EXERCISE AIM:
Produce nothing but an exact copy of the lines from the one containing "What Blender Python" through the one containing "return (lin(r), lin(g), lin(b), 1.0)", and do not carry over pictures.

DATA LISTING:
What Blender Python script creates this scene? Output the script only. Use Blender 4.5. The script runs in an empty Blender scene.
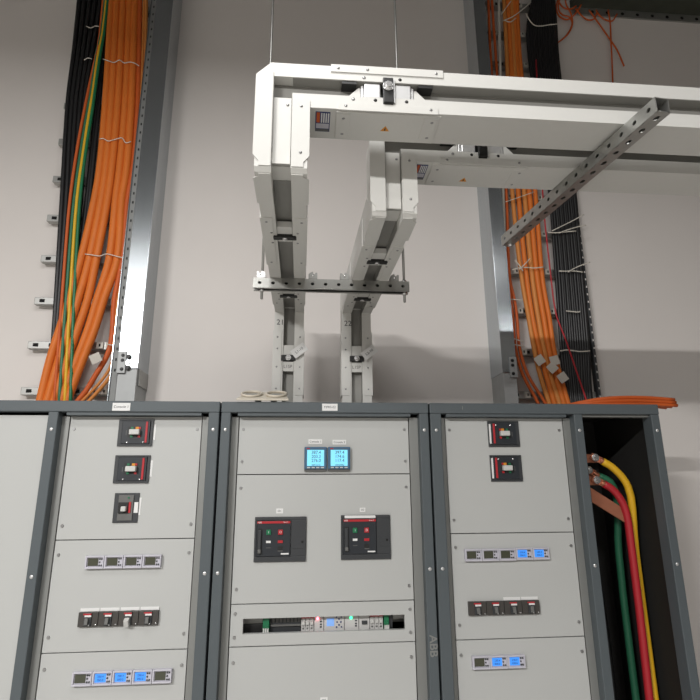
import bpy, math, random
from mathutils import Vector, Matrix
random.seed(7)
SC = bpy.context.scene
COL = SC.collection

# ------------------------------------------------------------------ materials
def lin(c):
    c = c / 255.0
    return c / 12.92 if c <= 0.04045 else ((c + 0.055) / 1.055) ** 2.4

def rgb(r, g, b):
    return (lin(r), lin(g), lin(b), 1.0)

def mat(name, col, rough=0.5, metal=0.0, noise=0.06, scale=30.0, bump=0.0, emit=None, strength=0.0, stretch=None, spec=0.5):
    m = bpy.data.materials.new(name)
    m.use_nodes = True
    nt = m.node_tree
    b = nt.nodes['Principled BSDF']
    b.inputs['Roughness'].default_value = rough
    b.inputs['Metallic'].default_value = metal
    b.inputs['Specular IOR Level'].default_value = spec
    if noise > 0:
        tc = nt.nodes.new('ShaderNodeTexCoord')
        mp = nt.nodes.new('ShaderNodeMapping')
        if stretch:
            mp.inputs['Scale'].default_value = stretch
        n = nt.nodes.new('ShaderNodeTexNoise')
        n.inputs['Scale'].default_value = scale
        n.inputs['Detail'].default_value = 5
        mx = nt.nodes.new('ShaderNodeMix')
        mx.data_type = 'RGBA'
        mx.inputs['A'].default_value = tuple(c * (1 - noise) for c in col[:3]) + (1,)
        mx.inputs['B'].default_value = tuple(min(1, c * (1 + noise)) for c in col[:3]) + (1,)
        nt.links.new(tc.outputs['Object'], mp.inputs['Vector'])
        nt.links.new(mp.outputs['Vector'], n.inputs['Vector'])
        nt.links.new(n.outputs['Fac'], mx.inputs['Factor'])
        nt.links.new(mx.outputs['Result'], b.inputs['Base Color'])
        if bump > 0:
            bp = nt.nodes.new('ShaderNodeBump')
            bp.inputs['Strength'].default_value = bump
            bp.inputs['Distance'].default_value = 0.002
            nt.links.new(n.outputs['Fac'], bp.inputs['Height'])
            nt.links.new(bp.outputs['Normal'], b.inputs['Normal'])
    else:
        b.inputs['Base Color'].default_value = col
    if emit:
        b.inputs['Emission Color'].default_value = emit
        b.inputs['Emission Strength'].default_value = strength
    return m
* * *
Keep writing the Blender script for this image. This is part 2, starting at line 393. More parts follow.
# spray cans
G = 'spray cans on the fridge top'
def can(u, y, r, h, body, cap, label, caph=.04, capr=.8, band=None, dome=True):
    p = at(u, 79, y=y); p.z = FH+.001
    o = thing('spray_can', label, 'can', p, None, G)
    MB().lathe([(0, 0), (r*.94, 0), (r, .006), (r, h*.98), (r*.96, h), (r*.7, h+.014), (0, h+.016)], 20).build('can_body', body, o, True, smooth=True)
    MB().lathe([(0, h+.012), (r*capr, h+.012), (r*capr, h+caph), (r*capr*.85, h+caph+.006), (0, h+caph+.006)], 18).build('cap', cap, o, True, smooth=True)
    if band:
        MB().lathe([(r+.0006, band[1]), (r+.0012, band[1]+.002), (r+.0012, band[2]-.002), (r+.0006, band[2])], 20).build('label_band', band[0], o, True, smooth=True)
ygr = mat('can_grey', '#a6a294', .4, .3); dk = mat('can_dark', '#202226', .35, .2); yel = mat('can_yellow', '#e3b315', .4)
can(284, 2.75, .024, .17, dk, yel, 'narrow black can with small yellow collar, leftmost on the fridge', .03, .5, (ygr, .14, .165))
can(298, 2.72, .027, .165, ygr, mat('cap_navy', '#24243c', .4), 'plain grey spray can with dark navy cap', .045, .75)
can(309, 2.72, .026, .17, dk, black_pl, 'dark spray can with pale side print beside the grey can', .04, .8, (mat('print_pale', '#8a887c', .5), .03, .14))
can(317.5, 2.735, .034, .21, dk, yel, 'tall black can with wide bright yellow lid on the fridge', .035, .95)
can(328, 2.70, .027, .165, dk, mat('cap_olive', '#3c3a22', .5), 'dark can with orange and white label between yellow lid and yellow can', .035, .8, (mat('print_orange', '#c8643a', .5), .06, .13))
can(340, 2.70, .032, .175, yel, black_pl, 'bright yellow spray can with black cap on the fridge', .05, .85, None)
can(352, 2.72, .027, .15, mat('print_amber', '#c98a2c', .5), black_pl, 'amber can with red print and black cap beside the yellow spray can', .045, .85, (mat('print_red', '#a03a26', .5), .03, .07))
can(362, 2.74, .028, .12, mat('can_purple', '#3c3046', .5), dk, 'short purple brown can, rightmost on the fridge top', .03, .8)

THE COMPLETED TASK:
What Blender Python script creates this scene? Output the script only. Use Blender 4.5. The script runs in an empty Blender scene.
import bpy, math, random
from mathutils import Vector, Matrix
random.seed(7)
SC = bpy.context.scene
COL = SC.collection

# ------------------------------------------------------------------ materials
def lin(c):
    c = c / 255.0
    return c / 12.92 if c <= 0.04045 else ((c + 0.055) / 1.055) ** 2.4

def rgb(r, g, b):
    return (lin(r), lin(g), lin(b), 1.0)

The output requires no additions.